国税庁によれば、昨年の国産酒類の輸出金額は過去最高を更新。特にウイスキーの輸出額は過去5年間で5倍以上に膨れ上がり、全体の数字を押し上げている。

2年後の東京オリンピックに向け、国際的に日本製品への注目がますます高まるであろうことを踏まえれば、さらなる値上がりは避けられそうもない。国産ウイスキーはわれわれの手の届かない存在になってしまうのだろうか…。

「日本人がジャパニーズウイスキーを楽しみにくい現状は、大変残念なことです。しかし、単に地元のウイスキーだからという理由だけで国産にこだわるなら、スコッチやアメリカンなどに目を向けてみてもいいのでは?」(吉村氏)

確かに、ただ「おいしいウイスキーが飲みたい!」という欲求を満たすためなら、値の張るジャパニーズにこだわる必要はないだろう。

ウイスキー全体に視野を広げれば、大麦を原料とするモルトウイスキーのほかにも、トウモロコシや小麦、ライ麦などの穀類を原料としたグレーンウイスキー、両者をブレンドしたブレンデッドウイスキーにも人気銘柄は多い。

「例えばキリンの『富士山麓 樽熟原酒 50°』などは非常にクオリティが高く、コスパがいいことで知られています。

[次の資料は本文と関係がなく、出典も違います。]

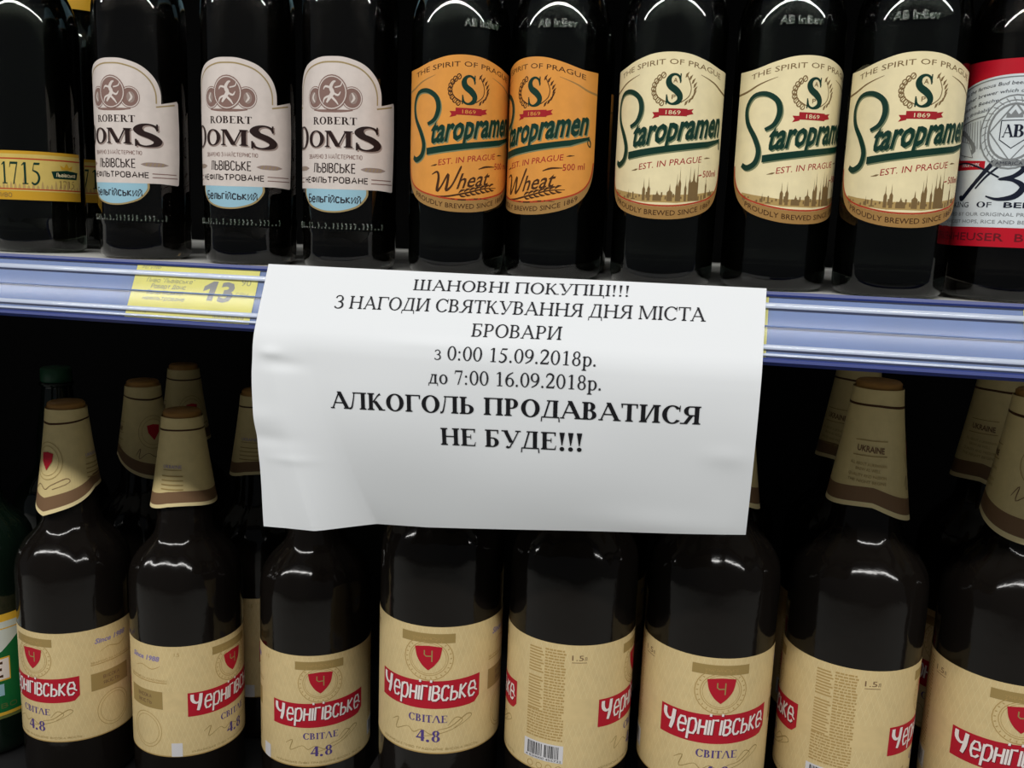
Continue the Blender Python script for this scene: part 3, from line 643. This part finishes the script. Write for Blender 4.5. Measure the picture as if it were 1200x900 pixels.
# ---- green-black bottle with a narrow gold strip
def strip_label():
    r = .0315; root = empty('beer_bottle'); prof, inner = small_profile(r, .153, ring=.0006)
    bottle_glass(root, prof, inner, 'glass_olive', 'cap_gold')
    f = lambda x, y, l: cyl(r, .0365)(x, y * 1.13, l)
    la = Art().add(R_(-44, 0, 44, 29.5), 'gold', 0).add(R_(-44, 5.4, 44, 27.6), 'pale_gold', 1).build('front_label', root, f, seg=2.5)
    a = Art().add(R_(-44, 24.4, 44, 25.2), 'red_line', 2).add(R_(-44, 6.2, 44, 6.9), 'red_line', 2)
    a.serif('1715', -13, 13, 9.6, 13, 'green_ink', False, layer=3)
    for k in range(30):
        h = random.uniform(1, 7); x = -42 + k * 2.9; a.add([[(x, 7), (x + 2, 7), (x + 1.6, 7 + h * .6), (x + 1, 7 + h), (x + .4, 7 + h * .6)]], 'tan_line', 2)
    a.add(R_(21, 14.5, 40, 17.5), 'green_ink', 3).add([[(20, 18), (21.5, 13.6), (39.5, 13.6), (41, 18), (31, 19)]], 'green_ink', 3)
    a.mono('Львівське', 23, 38.4, 15.0, 2.2, 'cream', w=.4, layer=4).add([[(27, 19.4), (26, 22), (29, 20.6), (31, 23.4), (33, 20.6), (36, 22), (35, 19.4)]], 'gold', 3)
    a.serif('1715', 25, 37, 8.2, 4.2, 'brown_ink', False, layer=3)
    a.mono('СВІТЛЕ ПИВО', -34, -6, 1.6, 2.4, 'brown_ink', w=.4, layer=2)
    a.build('lettering', la, f, seg=2.5)
    def nf(x, y, l):
        z = .183 + y * MM + .010 * ((x / 62) ** 2); R = neck_r(.0315, .153, z) + .0003 + l * .00006; an = x / 20.
        return Vector((R * sin(an), -R * cos(an), z))
    n = Art().add([(-60, 0), (60, 0), (60, 34), (-60, 34)], 'gold', 0).add(R_(-60, 3.6, 60, 4.6), 'red_line', 1).add(R_(-60, 4.6, 60, 30), 'pale_gold', 1)
    nl = n.build('neck_label', root, nf, seg=3)
    b = Art()
    for k in range(12): b.add(R_(-50 + k * 8.6, 7, -46 + k * 8.6, 7 + 6 * ((k * 7) % 3 + 1) / 3), 'brown_dark', 2)
    b.build('neck_print', nl, nf, seg=3)
    return root
gold = strip_label()

# ---- red and white lager label
def red_label():
    r = .0305; root = empty('beer_bottle'); prof, inner = small_profile(r, .142)
    bottle_glass(root, prof, inner, 'glass_brown', 'cap_dark')
    W = 47; Z0 = .030; f = cyl(r, Z0)
    la = Art().add(R_(-W, 0, W, 98), 'bud_white', 0).build('front_label', root, f, seg=2.5)
    b = Art().add([(-W, 99), (W, 99), (W, 84)] + [(x, 91 - 8 * (abs(x) / 40) ** 2) for x in range(40, -41, -4)] + [(-W, 84)], 'bud_red', 1)
    b.build('red_band', la, f, seg=2.5); Art().add(R_(-W, 0, W, 10.5), 'bud_red', 1).build('red_band', la, f, seg=2.5)
    Art().add([(-W, 41.5), (-W, 50), (-36, 52), (-30, 47), (-12, 46), (-12, 41.5)], 'bud_red', 1).build('red_side_panel', la, f, seg=2.5)
    b = Art().add([(W, 41.5), (W, 50), (36, 52), (30, 47), (12, 46), (12, 41.5)], 'bud_red', 1)
    b.build('red_side_panel', la, f, seg=2.5)
    a = Art()
    arc = lambda x: -8 * (abs(x) / 40) ** 2
    for k, s_ in enumerate(('This is the famous Bud beer. We know of no brand', 'any other brewer which costs so much to brew', 'exclusive Beechwood Aging produces a taste', 'and a drinkability you will find in no other beer')):
        a.sans(s_, -38 + k, 38 - k, 85.6 - k * 4.1, 2.0, 'bud_navy', layer=2, fn=arc, shear=.2)
    a.add(stroke([(x, 71 + arc(x)) for x in range(-44, 45, 4)], .7), 'bud_grey', 2).add(stroke([(x, 89.6 + arc(x)) for x in range(-40, 41, 4)], .6), 'bud_grey', 2)
    for s_ in (-1, 1):
        for k in range(15): a.add(stroke([(s_ * (14 + k * 1.9), 52 + k * .3), (s_ * (16 + k * 1.7), 68 - k * .25)], .45), 'bud_grey', 1.5)
        a.add(stroke([(s_ * 40, 54, .5), (s_ * 32, 62, 3), (s_ * 24, 58, 2), (s_ * 20, 52, 3), (s_ * 27, 49, 1)], 1, 4), 'bud_grey', 1.6)
        a.add([[(s_ * 20, 48), (s_ * 30, 50), (s_ * 33, 58), (s_ * 24, 56)]], 'bud_white', 2).add(stroke([(s_ * 20, 48), (s_ * 30, 50), (s_ * 33, 58), (s_ * 24, 56), (s_ * 20, 48)], .4), 'bud_grey', 2.2)
    a.sans('TRADE MARK', -28, -15, 43.2, 2.0, 'bud_white', layer=2, bold=.01).sans('REGISTERED', 15, 28, 43.2, 2.0, 'bud_white', layer=2, bold=.01)
    a.serif('KING', -31, -19, 21.2, 3.0, 'bud_navy', True, layer=2).serif('OF', -14, -6, 21.2, 3.0, 'bud_navy', True, layer=2).sans('BEERS', 0, 22, 21.2, 3.0, 'bud_navy', bold=.02, layer=2)
    a.sans('BREWED BY OUR ORIGINAL PROCESS FROM THE', -41, 40, 16.6, 2.0, 'bud_grey', layer=2).sans('CHOICEST HOPS, RICE AND BEST BARLEY MALT', -41, 40, 12.6, 2.0, 'bud_grey', layer=2)
    a.sans('ANHEUSER  BUSCH', -42, 34, 3.2, 4.4, 'bud_dark', bold=.01, layer=2)
    # script word
    sc = [[(-26, 25.4, 3.0), (-24.6, 23.6, 3.6), (-21, 27, 3.2), (-15, 34, 3.0), (-8.5, 42, 3.4), (-7, 44, 2.0)],
          [(-33, 34, .8), (-36, 37.5, 1.0), (-33, 42, 1.2), (-24, 43, 1.2), (-14, 40, 1.3), (-4, 35, 1.2)],
          [(-16, 29, 1.2), (-10, 36, 1.6), (-2, 42.5, 1.6), (4, 43.2, 3.0), (7.4, 39.8, 3.6), (3, 35.6, 3.0), (-4, 34, 1.2), (3, 33.6, 2.4), (8, 30, 4.2), (4.4, 25, 4.0), (-3.6, 23.4, 2.2), (-9.6, 25, 1.0)],
          [(12, 34, .8), (15, 35, 2.8), (13.6, 30, 3.6), (13.4, 25.6, 3.4), (17, 24.4, 1.8), (22, 29, 1.2), (25, 35, 3.0), (23, 28, 3.6), (24, 24.4, 2.6), (28, 27, 1.0)],
          [(40, 43, 2.2), (37.6, 34, 3.6), (36, 26, 3.6), (39, 24.4, 2)], [(37, 33, 1.4), (32, 34.6, 2.6), (29.6, 29, 3.6), (32, 24.4, 2.4), (36, 28, 1.0)]]
    for s_ in sc: a.add(stroke([(x, y + 2.2, w * .74) for x, y, w in s_], 1, 5), 'bud_navy', 3)
    a.build('lettering', la, f, seg=2.5)
    e = Art().add(ell(0, 61, 17, 19.5, 40), 'bud_white', 3).add(ring(0, 61, 17, 19.5, .8), 'bud_grey', 4).add(ring(0, 61, 14.4, 16.8, .6), 'bud_grey', 4).add(ring(0, 61, 12.8, 15.2, 1.2), 'bud_grey', 4)
    for k in range(28):
        t = 2 * pi * k / 28; e.add(stroke([(13.2 * cos(t), 61 + 15.6 * sin(t)), (15.8 * cos(t + .09), 61 + 18.2 * sin(t + .09))], .5), 'bud_grey', 4)
    e.add(stroke([(0, 76), (11.5, 61), (0, 46), (-11.5, 61), (0, 76)], .9), 'bud_grey', 5)
    e.add([(-6, 67), (6, 67), (6, 57), (0, 52.5), (-6, 57)], 'bud_white', 5).add(stroke([(-6, 67), (6, 67), (6, 57), (0, 52.5), (-6, 57), (-6, 67)], .5), 'bud_navy', 6)
    e.add([(-4, 68.5), (-3.6, 71.6), (-1.8, 70), (0, 72.6), (1.8, 70), (3.6, 71.6), (4, 68.5)], 'bud_grey', 6)
    e.serif('A', -5, .6, 58.2, 6.6, 'bud_navy', True, layer=7).serif('B', .2, 5.2, 58.2, 6.6, 'bud_navy', True, layer=7)
    e.add(R_(-8, 43.2, 8, 46.2), 'bud_grey', 6).sans('AMERICA', -6.6, 6.6, 43.8, 1.8, 'bud_navy', layer=7)
    e.build('medallion', la, f, seg=2.5)
    return root
bud = red_label()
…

自宅で気軽に楽しむのにオススメですよ」(吉村氏)

希少銘柄を求めずとも、おいしいウイスキーは味わえる。願わくは、この高騰の余波が庶民のための「角」や「ブラックニッカ」にまで及ばないことを祈ろう!

(取材・文/友清 哲)

吉村宗之(よしむら・むねゆき)試飲のできるリカーショップ「M’s Tasting Room」の運営に携わり、ウイスキー関連のイベントでは講師やアドバイザーも務める。著書に『うまいウイスキーの科学』(ソフトバンククリエイティブ)など。